George Rebane
The image of an estimated 75,000 people is scary to those who can think and ponder the survival of our Republic. It reminds students of history of the compelling pictures of speeches made in Russia and Germany before their absolute leaders were enthroned. In such throngs it is hard to evaluate and assess the words of the speaker, and one leaves the worship service within an abiding emotional frame that rarely captures the true character of the event.
Democratic presidential hopeful Sen. Barack Obama (D-Ill.) speaks to people at Waterfront Park in Portland, Ore., May 18, 2008. (Associated Press)
Here we see a man who was exposed to the thought of James H. Cone for over twenty years during which he kept going back for more. And today, having advanced to within a step of the Oval Office, he has been informed by no other obvious accomplishments save the certified ravings of his pastor and the inflamed ideas of his pastor’s philosophical mentor. Who would have thought that a good baritone voice saying nothing but “hope” and “change” could hide so much and fool so many.
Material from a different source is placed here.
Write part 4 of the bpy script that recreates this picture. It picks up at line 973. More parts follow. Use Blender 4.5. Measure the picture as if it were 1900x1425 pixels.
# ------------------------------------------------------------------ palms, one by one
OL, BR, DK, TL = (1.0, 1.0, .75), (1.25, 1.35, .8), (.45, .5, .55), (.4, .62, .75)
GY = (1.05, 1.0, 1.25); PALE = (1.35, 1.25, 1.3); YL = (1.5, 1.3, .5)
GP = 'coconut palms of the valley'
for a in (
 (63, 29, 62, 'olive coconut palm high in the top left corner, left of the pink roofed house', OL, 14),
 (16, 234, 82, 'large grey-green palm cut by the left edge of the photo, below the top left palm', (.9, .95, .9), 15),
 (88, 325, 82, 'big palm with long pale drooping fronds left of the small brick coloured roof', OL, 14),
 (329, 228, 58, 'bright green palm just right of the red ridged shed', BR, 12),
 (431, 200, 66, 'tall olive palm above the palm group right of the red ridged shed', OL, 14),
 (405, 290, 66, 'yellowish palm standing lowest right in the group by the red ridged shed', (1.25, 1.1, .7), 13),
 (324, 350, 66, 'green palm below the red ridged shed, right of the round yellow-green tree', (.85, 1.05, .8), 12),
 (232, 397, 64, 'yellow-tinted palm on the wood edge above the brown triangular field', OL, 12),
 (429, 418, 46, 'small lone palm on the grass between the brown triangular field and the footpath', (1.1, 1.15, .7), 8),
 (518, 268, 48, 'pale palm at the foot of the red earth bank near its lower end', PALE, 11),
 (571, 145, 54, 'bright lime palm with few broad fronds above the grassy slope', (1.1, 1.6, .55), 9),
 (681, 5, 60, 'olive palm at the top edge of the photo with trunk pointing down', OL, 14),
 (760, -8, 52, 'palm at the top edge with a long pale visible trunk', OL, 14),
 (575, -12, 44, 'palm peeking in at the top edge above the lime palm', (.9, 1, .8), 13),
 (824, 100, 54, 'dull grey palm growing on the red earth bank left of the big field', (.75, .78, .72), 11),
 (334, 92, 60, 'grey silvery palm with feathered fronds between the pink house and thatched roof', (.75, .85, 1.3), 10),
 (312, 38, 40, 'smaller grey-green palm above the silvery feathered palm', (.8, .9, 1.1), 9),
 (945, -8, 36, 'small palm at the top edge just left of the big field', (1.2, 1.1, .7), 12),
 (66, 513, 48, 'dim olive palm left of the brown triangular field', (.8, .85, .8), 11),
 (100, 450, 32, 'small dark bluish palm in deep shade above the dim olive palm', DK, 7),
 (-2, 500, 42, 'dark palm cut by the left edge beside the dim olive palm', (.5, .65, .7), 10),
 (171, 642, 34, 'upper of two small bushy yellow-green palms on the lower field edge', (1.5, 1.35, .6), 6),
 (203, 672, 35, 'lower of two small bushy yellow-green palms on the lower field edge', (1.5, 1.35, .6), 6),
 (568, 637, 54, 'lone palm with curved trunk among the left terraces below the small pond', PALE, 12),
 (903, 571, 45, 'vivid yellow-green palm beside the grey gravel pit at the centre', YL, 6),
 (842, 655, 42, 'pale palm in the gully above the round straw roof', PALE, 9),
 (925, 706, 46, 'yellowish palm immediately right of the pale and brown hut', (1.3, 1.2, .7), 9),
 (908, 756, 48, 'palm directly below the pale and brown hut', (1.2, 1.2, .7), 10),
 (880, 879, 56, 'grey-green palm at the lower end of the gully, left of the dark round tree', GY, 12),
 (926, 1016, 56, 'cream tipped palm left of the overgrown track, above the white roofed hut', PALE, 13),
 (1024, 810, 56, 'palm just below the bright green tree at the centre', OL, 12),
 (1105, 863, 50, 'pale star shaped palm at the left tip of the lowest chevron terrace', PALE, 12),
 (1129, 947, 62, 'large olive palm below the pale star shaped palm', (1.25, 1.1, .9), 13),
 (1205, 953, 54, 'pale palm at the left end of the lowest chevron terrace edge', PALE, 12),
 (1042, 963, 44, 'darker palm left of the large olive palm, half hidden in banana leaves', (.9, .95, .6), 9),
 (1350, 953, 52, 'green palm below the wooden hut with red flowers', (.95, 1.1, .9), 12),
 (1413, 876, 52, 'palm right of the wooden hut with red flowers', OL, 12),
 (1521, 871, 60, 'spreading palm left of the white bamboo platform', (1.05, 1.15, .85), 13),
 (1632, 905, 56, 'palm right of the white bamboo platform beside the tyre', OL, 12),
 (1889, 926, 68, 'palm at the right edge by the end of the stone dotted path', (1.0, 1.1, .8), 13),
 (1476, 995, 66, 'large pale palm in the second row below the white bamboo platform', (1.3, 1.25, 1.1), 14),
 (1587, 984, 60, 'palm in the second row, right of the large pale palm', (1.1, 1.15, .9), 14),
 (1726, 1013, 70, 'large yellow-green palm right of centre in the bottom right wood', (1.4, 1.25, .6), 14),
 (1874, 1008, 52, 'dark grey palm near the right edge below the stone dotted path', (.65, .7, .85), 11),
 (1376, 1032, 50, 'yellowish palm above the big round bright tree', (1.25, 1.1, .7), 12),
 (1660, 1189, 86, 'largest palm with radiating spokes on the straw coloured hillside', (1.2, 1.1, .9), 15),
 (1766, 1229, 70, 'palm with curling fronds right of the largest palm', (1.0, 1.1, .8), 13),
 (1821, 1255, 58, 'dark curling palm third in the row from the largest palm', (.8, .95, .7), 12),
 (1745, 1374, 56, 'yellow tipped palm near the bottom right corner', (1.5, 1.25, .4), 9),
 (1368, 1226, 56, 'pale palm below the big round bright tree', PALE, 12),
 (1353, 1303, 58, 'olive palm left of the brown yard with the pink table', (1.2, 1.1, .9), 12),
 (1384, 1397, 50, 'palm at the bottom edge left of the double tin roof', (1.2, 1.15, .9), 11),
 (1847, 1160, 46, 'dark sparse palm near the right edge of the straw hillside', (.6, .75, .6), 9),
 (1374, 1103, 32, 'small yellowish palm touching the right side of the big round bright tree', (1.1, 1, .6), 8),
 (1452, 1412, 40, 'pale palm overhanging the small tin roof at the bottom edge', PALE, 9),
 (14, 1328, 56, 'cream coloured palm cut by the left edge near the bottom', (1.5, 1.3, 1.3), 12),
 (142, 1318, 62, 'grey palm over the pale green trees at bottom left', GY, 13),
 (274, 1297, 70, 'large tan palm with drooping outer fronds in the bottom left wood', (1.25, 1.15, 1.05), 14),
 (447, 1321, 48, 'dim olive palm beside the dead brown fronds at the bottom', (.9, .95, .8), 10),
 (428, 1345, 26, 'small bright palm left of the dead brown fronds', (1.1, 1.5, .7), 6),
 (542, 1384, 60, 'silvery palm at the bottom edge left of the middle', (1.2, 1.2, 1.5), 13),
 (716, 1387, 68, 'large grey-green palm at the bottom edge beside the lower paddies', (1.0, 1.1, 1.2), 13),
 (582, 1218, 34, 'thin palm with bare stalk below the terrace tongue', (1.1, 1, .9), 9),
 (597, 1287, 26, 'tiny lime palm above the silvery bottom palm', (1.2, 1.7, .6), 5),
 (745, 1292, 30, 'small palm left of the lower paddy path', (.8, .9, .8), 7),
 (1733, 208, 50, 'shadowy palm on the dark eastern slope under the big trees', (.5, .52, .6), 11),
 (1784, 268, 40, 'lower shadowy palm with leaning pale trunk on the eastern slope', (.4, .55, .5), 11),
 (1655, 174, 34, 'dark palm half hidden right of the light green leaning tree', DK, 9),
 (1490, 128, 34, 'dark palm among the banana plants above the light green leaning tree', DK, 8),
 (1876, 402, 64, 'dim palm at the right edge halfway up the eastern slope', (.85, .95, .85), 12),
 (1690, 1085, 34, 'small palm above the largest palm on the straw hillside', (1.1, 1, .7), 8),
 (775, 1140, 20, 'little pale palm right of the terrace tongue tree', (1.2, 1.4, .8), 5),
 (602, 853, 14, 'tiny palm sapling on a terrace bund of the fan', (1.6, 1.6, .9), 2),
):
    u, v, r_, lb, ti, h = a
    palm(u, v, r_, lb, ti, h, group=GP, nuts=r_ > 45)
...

For the record, Obama’s belief system, which he has yet to renounce, is Black Theology the philosopher of which is James H. Cone, the mentor and confessor of Rev. Jeremiah Wright. Arguably Cone’s summa is Black Theology and Black Power (1969). (My response to the hailed Philadelphia speech wherein he did all of his renouncing can be found here.) One commentator quotes from Cone the following passage that is typical of the material that Rev. Wright for years has poured down the ideological gullet of the good senator.
“Black theology refuses to accept a God who is not identified totally with the goals of the black community. If God is not for us and against white people, then he is a murderer, and we had better kill him. The task of black theology is to kill Gods who do not belong to the black community. . . . Black theology will accept only the love of God which participates in the destruction of the white enemy. What we need is the divine love as expressed in Black Power, which is the power of black people to destroy their oppressors here and now by any means at their disposal. Unless God is participating in this holy activity, we must reject his love.”
According to Wright, James Cone is the Black liberationist theologian who “systematized” the Christianity taught at Obama’s church and many other black churches across the land. Since this teaching is still the best estimate of what may be the grounding of our future president, all those planning to vote for him should at least take the time to peruse this $13.60 volume.
Those who will take a pass on such research should ask themselves if they would vote for an American candidate who had been supine for twenty years in the presence of being taught Nazi thought, or Communist thought, then after which he decides that he is prepared to lead the country to end either of these horrors of the human condition. Imagine the howling media circuses that would pursue such an incomprehensible candidacy. Now, can we see how the “community activist lawyer” and junior senator from Illinois is just the man to bring us all together while guiding the ship of state between the shifting shoals of an emerging China, a resurgent Russia, and the lunatics of Islam?